Eight wickets left and 105 needed for victory would have been a breeze at Taunton in midsummer. But Somerset were in Chester-le-Street in April. The experience will stay bitter in the memory until the trees are in leaf: they not only lost, they failed by 48 runs.

Durham were revitalised last season under Paul Collingwood and their cricket remained demanding and competitive. They have now gone seven Championship matches unbeaten and those who regarded them as relegation prospects have properly never seen Graham Onions and Chris Rushworth with the bit between their teeth on a pitch with a bit of sap in it.

Collingwood had special reason for satisfaction considering that Durham had only managed a few days' practice outdoors in pre-season conditions that made Taunton, however chill the locals felt it, seem positively Mediterranean in comparison.

"When games are pretty close you have to apply pressure for long periods of time and I thought we did that well," he said. "It looked at one point like Somerset were going to do it and the pitch had flattened out. But you are only one wicket away, in games like this, from going through a team and that is what happened. You could sense the pressure was building."

Craig Kieswetter assembled Somerset's only resistance. They took their overnight 96 for 2 to 130 on a morning which finally heralded Spring, but James Hildreth played no stroke at Onions to lose his off stump. Kieswetter, whose half-century had skipped along in 72 balls, became becalmed, scoring only four runs in the next hour as partners came and went. He knew he could not take stock forever, but he never received a semblance of support.

Jos Buttler, now an England one-day wicket-keeping rival as well as county colleague, was lbw without scoring. He looked unfortunate, struck quite high as he stepped across his stumps to work Rushworth to leg, but it was only the sixth ball he had received and it smacked of a player with a one-day mentality.

Kieswetter, who had also had a good match with the gloves, reached 72, his most dominant moment coming when he struck Callum Thorp straight for six.

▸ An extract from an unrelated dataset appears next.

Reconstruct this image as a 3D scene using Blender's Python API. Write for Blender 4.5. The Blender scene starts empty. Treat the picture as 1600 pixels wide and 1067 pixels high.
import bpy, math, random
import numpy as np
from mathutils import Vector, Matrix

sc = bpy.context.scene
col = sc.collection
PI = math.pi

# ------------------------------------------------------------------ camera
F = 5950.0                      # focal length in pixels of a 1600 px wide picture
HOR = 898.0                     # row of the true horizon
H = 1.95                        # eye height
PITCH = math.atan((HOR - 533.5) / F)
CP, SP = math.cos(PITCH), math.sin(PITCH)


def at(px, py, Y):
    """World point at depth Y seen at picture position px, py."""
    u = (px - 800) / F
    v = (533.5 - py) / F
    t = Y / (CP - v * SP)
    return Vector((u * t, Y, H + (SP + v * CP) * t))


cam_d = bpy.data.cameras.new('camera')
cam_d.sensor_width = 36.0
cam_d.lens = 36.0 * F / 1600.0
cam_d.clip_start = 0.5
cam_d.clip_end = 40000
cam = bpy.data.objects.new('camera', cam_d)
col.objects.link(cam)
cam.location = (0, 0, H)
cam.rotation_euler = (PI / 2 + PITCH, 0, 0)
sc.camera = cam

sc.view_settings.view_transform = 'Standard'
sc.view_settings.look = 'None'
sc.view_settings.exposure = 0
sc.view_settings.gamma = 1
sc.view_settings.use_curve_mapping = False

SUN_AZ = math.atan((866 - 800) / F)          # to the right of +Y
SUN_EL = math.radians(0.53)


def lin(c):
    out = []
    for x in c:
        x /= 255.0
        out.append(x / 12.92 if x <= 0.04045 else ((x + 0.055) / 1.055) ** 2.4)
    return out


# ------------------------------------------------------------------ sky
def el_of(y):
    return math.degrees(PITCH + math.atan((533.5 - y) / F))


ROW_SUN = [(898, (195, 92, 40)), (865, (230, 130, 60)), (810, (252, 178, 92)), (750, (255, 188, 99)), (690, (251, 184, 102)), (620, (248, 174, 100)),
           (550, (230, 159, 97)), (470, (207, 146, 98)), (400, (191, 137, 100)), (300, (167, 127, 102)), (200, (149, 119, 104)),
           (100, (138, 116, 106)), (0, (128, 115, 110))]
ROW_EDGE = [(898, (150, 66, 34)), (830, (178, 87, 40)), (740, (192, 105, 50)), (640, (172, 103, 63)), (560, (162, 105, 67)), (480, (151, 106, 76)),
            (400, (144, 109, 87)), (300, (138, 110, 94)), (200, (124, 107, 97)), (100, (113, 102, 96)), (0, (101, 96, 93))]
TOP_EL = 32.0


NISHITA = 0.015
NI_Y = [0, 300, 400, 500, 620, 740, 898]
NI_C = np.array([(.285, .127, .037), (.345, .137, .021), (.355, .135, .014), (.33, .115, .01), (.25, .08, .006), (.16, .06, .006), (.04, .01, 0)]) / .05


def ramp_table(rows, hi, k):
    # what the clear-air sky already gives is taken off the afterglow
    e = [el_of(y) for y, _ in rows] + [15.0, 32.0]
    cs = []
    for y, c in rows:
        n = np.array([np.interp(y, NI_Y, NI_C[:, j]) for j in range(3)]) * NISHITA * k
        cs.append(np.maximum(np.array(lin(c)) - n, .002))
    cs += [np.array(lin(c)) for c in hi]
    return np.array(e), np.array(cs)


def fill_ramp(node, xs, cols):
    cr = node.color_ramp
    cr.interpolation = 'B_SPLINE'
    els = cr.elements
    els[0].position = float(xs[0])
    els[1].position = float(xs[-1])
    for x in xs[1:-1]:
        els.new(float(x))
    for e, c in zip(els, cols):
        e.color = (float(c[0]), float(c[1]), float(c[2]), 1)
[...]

He also survived a sharp chance to Scott Borthwick at second slip before he was ninth out, for 72, bowled by Ben Stokes as he looked to farm the strike.

Somerset's last pair clung on for nine overs, and lunch was delayed, before Steve Kirby drove Rushworth to mid-off.

Stokes, relieved to be playing cricket again after he was sent home from the England Lions tour in disgrace because of his damaging tendency towards a late-night thirst, could also point to a satisfying match: 71 runs in all plus 3 for 34 as Durham pulled off a heartening victory. He will have deserved a pint - and as the match had finished at lunch time, he had a good chance of downing it before the curfew.